A wetlands mitigation bank is a specific site where wetlands and aquatic resources are restored, created and/or enhanced expressly for the purpose of providing legally required compensatory mitigation in advance of authorized, unavoidable impacts to similar wetland resources. In an ideal world, wetlands should not be damaged or destroyed, however, there will always be impacts with ever increasing development and population pressures. High quality banks are a good solution to the 'no-net loss' mandate.
A bank is licensed by the Army Corps of Engineers and a variety of other pertinent state and federal agencies through a "bank instrument", an expensive comprehensive design and operations plan that is submitted to an extensive review and approval process. An expansive set of ecological, functional
and associated development benchmarks, annual monitoring
and other reporting as well as conservation easement
requirements for maintenance of the wetlands in perpetuity
are just a few of the responsibilities of bank operators.

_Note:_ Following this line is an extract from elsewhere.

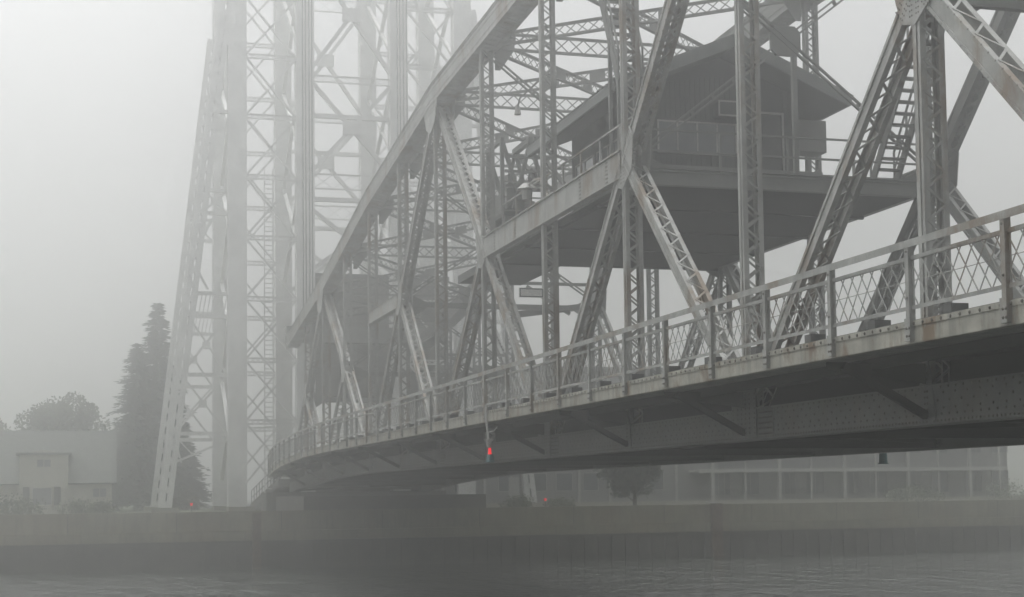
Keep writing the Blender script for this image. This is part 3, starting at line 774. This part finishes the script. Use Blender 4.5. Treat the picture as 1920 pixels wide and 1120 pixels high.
# ------------------------------------------------------------------ far bank, canal and road
WL = -1.6                        # water level
mb = MB(); mb.quad((-520, -500, WL), (520, -500, WL), (520, 500, WL), (-520, 500, WL))
wt_ = tag(mb.build('water', GRASS), kind='structure')
wm = bpy.data.materials.new('canal_water'); wm.use_nodes = True
n, l = wm.node_tree.nodes, wm.node_tree.links; b = n['Principled BSDF']
b.inputs['Base Color'].default_value = (.022, .027, .022, 1); b.inputs['Roughness'].default_value = .04; b.inputs['IOR'].default_value = 1.33
geo = n.new('ShaderNodeNewGeometry'); bumps = None
for sc_, st_, dist, mpv in ((.5, 1.0, .9, (1.5, .5, 1)), (1.3, 1.0, .45, (1.2, .6, 1)), (3.5, 1.0, .12, (1.0, 1.0, 1))):
    mp = n.new('ShaderNodeMapping'); mp.inputs['Scale'].default_value = mpv; mp.inputs['Rotation'].default_value = (0, 0, .28); l.new(geo.outputs['Position'], mp.inputs['Vector'])
    nz = n.new('ShaderNodeTexNoise'); nz.inputs['Scale'].default_value = sc_; nz.inputs['Detail'].default_value = 3; l.new(mp.outputs[0], nz.inputs['Vector'])
    bu = n.new('ShaderNodeBump'); bu.inputs['Strength'].default_value = st_; bu.inputs['Distance'].default_value = dist; l.new(nz.outputs['Fac'], bu.inputs['Height'])
    if bumps is not None: l.new(bumps, bu.inputs['Normal'])
    bumps = bu.outputs[0]
l.new(bumps, b.inputs['Normal']); wt_.data.materials[0] = wm
mb = MB(); mb.box(-520, 92.0, -2.2, 520, 500, 1.62); tag(mb.build('ground', GRASS), kind='structure')
WY = 91.0
mb = MB(); mb.box(-200, WY, .62, 300, WY+.999, 1.78)
wall = empty('canal_wall', (30, WY, 0), 'long pale concrete canal wall with stained joints along the far bank', 'wall')
mb.build('parapet', CONC, wall)
mb = MB(); mb.box(-200, WY-.28, .05, 300, WY+.9, .61); mb.build('footing_ledge', CONC, wall)
mb = MB(); mb.box(-200, WY-.34, -2.2, 300, WY+.8, .045); mb.build('reflection_band', CONCD, wall)  # dark lower face stands in for a reflection on calm water
mb = MB()
for i in range(330): mb.box(-99.8+i*.9, WY-.42, -2.2, -99.35+i*.9, WY-.341, -.12)
mb.box(-200, WY-.46, -.11, 300, WY-.341, .03)
mb.build('reflection_band_ribs', CONCD, wall)  # ribs and cap strip added to the painted reflection band
mb = MB()
for i in range(60): mb.box(-98+i*6.1, WY-.012, .63, -97.95+i*6.1, WY-.001, 1.77)
mb.build('joint', CONCD, wall)
mb = MB(); mb.box(XC-7.5, 120, 1.62, XC+7.5, 500, 1.66); tag(mb.build('road', ROAD), kind='structure')
ab = empty('bridge_abutment', (XC, 98, 0), 'dark concrete abutment under the far end of the bridge', 'abutment')
mb = MB(); mb.box(13.2, 91.2, 1.6, 24.5, 104.5, 2.62); mb.build('pier', BLOCK, ab)
mb = MB(); mb.box(12.6, 104.6, 1.6, 25.2, 108, 2.9); mb.build('backwall', BLOCK, ab)
ap = empty('approach_span', (XC, 112, 3), 'short approach deck sloping down from the bridge under the tower', 'bridge deck')
mb = MB(); mb.poly([(13.4, 104.3, 3.55), (24.4, 104.3, 3.55), (24.4, 122, 1.75), (13.4, 122, 1.75)], ZV, .5); mb.build('slab', BLOCK, ap)
handrail([(13.5, 104.4, 3.85), (13.5, 122, 2.0)], 'handrail', parent=ap, m=STEEL2)

fp = empty('fender_pile', (39.6, 90.4, WL), 'rusty brown timber fender pile with small white cap on the canal wall to the right', 'pile')
mb = MB(); mb.box(39.25, 90.25, -2.0, 39.95, 90.53, 1.85); mb.build('post', TIMB, fp)
mb = MB(); mb.box(39.0, 90.2, 1.86, 39.6, 90.8, 1.95); mb.build('cap', WHITE, fp)
fp2 = empty('mooring_timber', (10.3, 90.4, 0), 'dark brown timber rubbing strip on the canal wall left of the bridge end', 'pile')
mb = MB(); mb.box(10.05, 90.26, -2.0, 10.55, 90.53, 1.7); mb.build('post', TIMB, fp2)

def shore_light(x, label):
    e = empty('shore_light', (x, 92.5, 1.6), label, 'light', 'small red lights on the far bank')
    mb = MB(); mb.cyl((x, 92.5, 1.6), (x, 92.5, 2.15), .035, n=6); mb.build('post', DARKM, e)
    mb = MB(); mb.cyl((x, 92.5, 2.15), (x, 92.5, 2.30), .075, n=10); mb.build('lens', RED, e)
shore_light(6.68, 'small red light on a short post between the left tower legs')
shore_light(28.75, 'small red light on a short post in front of the long building')

# ------------------------------------------------------------------ buildings
ho = empty('grey_house', (-1, 112, 1.6), 'pale house with steep shuttered gable at the left edge of the far bank', 'house')
mb = MB(); mb.box(-9, 112.6, 1.6, 2.55, 120, 3.75); mb.box(-3.75, 111.9, 1.6, -.45, 116, 5.75)
mb.poly([(-3.75, 111.95, 5.751), (-.45, 111.95, 5.751), (-2.1, 111.95, 6.1)], YV, .1); mb.build('wall', HSID, ho)
mb = MB(); mb.poly([(-9.3, 112.2, 3.7), (2.9, 112.2, 3.7), (2.9, 116.4, 7.6), (-9.3, 116.4, 7.6)], (0, -.68, .73), .12)
mb.poly([(-9.3, 120.5, 3.7), (2.9, 120.5, 3.7), (2.9, 116.3, 7.6), (-9.3, 116.3, 7.6)], (0, .68, .73), .12)
mb.box(-4.0, 111.7, 5.76, -.2, 116.2, 5.9); rf = mb.build('roof', HROOF, ho)
mb = MB(); mb.box(-7.4, 117, 6.0, -6.7, 117.8, 8.6); mb.build('chimney', BLOCK, rf)
window(ho, 'x', -2.88, -1.55, 2.2, 3.45, 111.86, 1, WHITE)
window(ho, 'x', -2.6, -1.6, 4.85, 5.45, 111.86, 2, HSID)
window(ho, 'x', 1.2, 2.2, 2.7, 3.4, 112.56, 2, HSID)
window(ho, 'x', -7.6, -6.2, 2.4, 3.4, 112.56, 2, HSID)
for xa in (-3.5, -1.4): mb = MB(); mb.box(xa, 111.8, 2.2, xa+.45, 111.88, 3.5); mb.build('shutter', DARKM, ho)

ht = empty('long_canal_building', (50, 106, 1.6), 'long grey two storey building with white porch posts and windows behind the canal wall', 'building')
mb = MB(); mb.box(24, 106.5, 1.6, 72, 118, 11.5); mb.build('wall', SIDG, ht)
mb = MB(); mb.box(23.6, 106.0, 11.51, 72.4, 118.5, 11.9); mb.build('roof', HROOF, ht)
for x, wd_ in ((26.2, 1.1), (29.5, 1.0), (32.1, 1.1), (33.9, 1.3), (36.0, 1.2), (38.6, 1.2), (41.2, 1.2)):
    window(ht, 'x', x, x+wd_, 2.75, 4.1, 106.45, 1, WHITE)
    window(ht, 'x', x, x+wd_, 6.4, 7.8, 106.45, 1, WHITE)
for x in (25.3, 28.4, 31.2, 35.6, 38.0, 43.3):
    mb = MB(); mb.box(x, 106.3, 1.6, x+.18, 106.49, 11.4); mb.build('corner_board', WHITE, ht)
mb = MB(); mb.box(30.3, 106.38, 1.75, 31.1, 106.49, 3.8); mb.build('door', WHITE, ht)
for i in range(6):
    x = 45.6+i*5.45
    mb = MB(); mb.box(x-.11, 104.6, 1.6, x+.11, 104.85, 11.0); mb.build('porch_post', WHITE, ht)
    mb = MB(); mb.box(x+2.6, 104.65, 1.6, x+2.72, 104.8, 11.0); mb.build('porch_post', WHITE, ht)
    for z in (2.3, 5.4):
        window(ht, 'x', x+.7, x+2.2, z, z+1.7, 106.45, 3, SIDG); window(ht, 'x', x+3.1, x+4.6, z, z+1.7, 106.45, 2, SIDG)
mb = MB()
for z in (4.0, 7.4, 10.9): mb.box(44.5, 104.55, z, 70.6, 104.87, z+.28); mb.box(44.5, 104.88, z+.05, 70.6, 106.49, z+.2)
mb.build('balcony', WHITE, ht)
mb = MB(); mb.box(24, 104.2, 1.62, 72, 104.35, 1.95); mb.build('plinth', HSID, ht)

# ------------------------------------------------------------------ trees and bushes
def spruce(x, y, h, r, label, grp='spruces left of the tower', seed=1, z0=1.6):
    R = random.Random(seed); e = empty('spruce_tree', (x, y, z0), label, 'tree', grp)
    mb = MB(); mb.cyl((x, y, z0), (x, y, z0+h*.98), h*.014, .02, n=8); mb.build('trunk', BARK, e)
    mb = MB(); z = .06*h
    while z < h*.985:
        t = 1-z/h; rr = r*(t**.75)*(.85+.3*R.random())
        for b_ in range(int(11+10*t)):
            a = R.random()*6.283; L = rr*(.4+.75*R.random()); zj = R.uniform(-.35, .35); droop = -.28*L
            if R.random() < .12: continue
            k = int(4+L*4.5)
            for j in range(k):
                s_ = (j+.3)/k; px_, py_ = x+math.cos(a)*L*s_, y+math.sin(a)*L*s_
                pz_ = z0+z+zj+droop*s_*s_+.12*L*s_
                for q_ in range(3):
                    u_ = .16+.2*R.random(); aa = a+R.uniform(-1.2, 1.2); dz = R.uniform(-.22, .02)
                    c = (px_+R.uniform(-.12, .12), py_+R.uniform(-.12, .12), pz_+R.uniform(-.1, .1))
                    d_ = (c[0]+math.cos(aa)*u_*1.5, c[1]+math.sin(aa)*u_*1.5, c[2]+dz)
                    e_ = (c[0]-math.sin(aa)*u_*.5, c[1]+math.cos(aa)*u_*.5, c[2]-u_*.35)
                    mb.tri(c, d_, e_)
        z += .26+.1*R.random()
    mb.build('crown', SPRUCE, e)
def leafy(x, y, h, r, label, name='round_tree', grp=None, seed=1, z0=1.6, n=5000, trunk=.3, leaf=.26, m=LEAF, flat=1.0):
    R = random.Random(seed); e = empty(name, (x, y, z0), label, 'tree' if trunk else 'bush', grp)
    if trunk:
        mb = MB(); mb.cyl((x, y, z0), (x+.1, y, z0+h*.5), h*.022, h*.014, n=8)
        for i in range(7):
            a = R.random()*6.28; zz = z0+h*(trunk+.03*i); mb.cyl((x+.08, y, zz), (x+math.cos(a)*r*.7, y+math.sin(a)*r*.7, zz+h*.25), h*.009, h*.003, n=5)
        mb.build('trunk', BARK, e)
    mb = MB(); cl = []
    zc = z0+h*(.5+trunk*.5) if trunk else z0+h*.45; hz = h*(.5-trunk*.45) if trunk else h*.5
    for i in range(46):
        while True:
            p_ = Vector((R.uniform(-1, 1), R.uniform(-1, 1), R.uniform(-1, 1)))
            if .35 < p_.length < 1: break
        cl.append((x+p_.x*r*.85, y+p_.y*r*.85, zc+p_.z*hz*.85, r*R.uniform(.16, .34)))
    for i in range(n):
        cx, cy, cz, cr = R.choice(cl); p_ = Vector((R.gauss(0, 1), R.gauss(0, 1), R.gauss(0, .8))).normalized()*cr*R.uniform(.6, 1.1)
        c = Vector((cx, cy, max(cz, z0+.05)))+p_; c.z = max(c.z, z0+.03); a = Vector((R.gauss(0, 1), R.gauss(0, 1), R.gauss(0, 1))).normalized()*leaf; b_ = a.orthogonal().normalized()*leaf*.6
        mb.quad(tuple(c-a*.5), tuple(c+b_*.5), tuple(c+a*.5), tuple(c-b_*.5))
    mb.build('crown' if trunk else 'foliage', m, e)
spruce(6.3, 125, 16.6, 4.3, 'taller dark spruce just left of the tower leg, with the highest tip', seed=3)
spruce(4.6, 123, 13.2, 3.8, 'shorter dark spruce on the left of the pair beside the tower', seed=5)
spruce(8.6, 128, 7.5, 2.4, 'low bushy spruce seen between the tower leg and the first column', seed=6)
leafy(-1.0, 134, 9.6, 4.2, 'broad round treetop rising behind the gabled house at the left', grp='trees behind the house', seed=8, n=14000, leaf=.34)
leafy(-8.5, 136, 8.6, 4.4, 'treetop at the very left edge behind the house', grp='trees behind the house', seed=9, n=12000, leaf=.34)
leafy(2.9, 130, 6.6, 2.6, 'low treetop between the house roof and the spruces', grp='trees behind the house', seed=10, n=9000, leaf=.34)
leafy(36.1, 96, 6.8, 2.7, 'dark evergreen tree standing alone behind the wall in front of the long building', name='dark_tree', seed=12, n=5500, trunk=.04, leaf=.34, m=SPRUCE)
for i, (x, y, r_, h_, lb) in enumerate(((-3.6, 94, 2.0, .9, 'low hedge on the wall top at the left edge'), (.6, 94.5, 1.8, .6, 'low shrub on the wall top right of the house window'), (27.2, 94, 1.3, .6, 'small shrub at the wall top just left of the dark bridge leg'), (24.3, 95, 1.2, .5, 'small shrub at the wall top under the far end of the bridge'), (30.5, 95, 1.0, .45, 'small shrub beside the right hand red shore light'), (58.0, 97, 2.2, .8, 'wide low shrub in front of the porch posts at right'), (66.5, 97, 2.4, 1.1, 'wide low shrub near the right end of the long building'))):
    leafy(x, y, h_*1.4, r_, lb, name='shrub', grp='shrubs along the far wall', seed=20+i, n=1400, trunk=0, leaf=.16, z0=1.6)

# ------------------------------------------------------------------ fog
mb = MB(); mb.box(-530, -510, -3.4, 530, 510, 66)
hz = tag(mb.build('haze', GRASS), kind='stuff')
hm = bpy.data.materials.new('fog'); hm.use_nodes = True; n = hm.node_tree.nodes; l = hm.node_tree.links; n.clear()
pv = n.new('ShaderNodeVolumePrincipled'); pv.inputs['Color'].default_value = (.97, .975, .97, 1); pv.inputs['Density'].default_value = FOG; pv.inputs['Anisotropy'].default_value = .88
mo = n.new('ShaderNodeOutputMaterial'); l.new(pv.outputs[0], mo.inputs['Volume']); hz.data.materials[0] = hm

for o in sc.objects:
    if '_b' in o: del o['_b']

Financial bonds are also required to benchmark bank
developments and quality.
A wetlands mitigation
bank generally serves the watershed or river basin
in which it is located, with a range of predetermined
elevation and vegetative types it can accommodate for
mitigation. According to generally accepted interpretations
of the 2002 policy guidelines for the ACOE, if a bank
is located in a watershed in which an impact is taking
place, it is to be one of the first alternatives to
be considered because 90% of on-site mitigations fail,
according to the Army Corps of Engineers. The advantage
of using a bank for mitigation over on-site and specific
impact off-site mitigation is because banks are large
and consequently ecologically functioning systems in
which many small impacts can be mitigated successfully.
Over the life of a bank, it must be annually monitored, properly managed and maintained, all of which must be reflected in legally required reports to the ACOE. This can include checking monitor wells, rotating prescribed burns, continuing weed maintenance, plantings, fencing, irrigating and water-related responsibilities, and providing oversight of its open space character and status.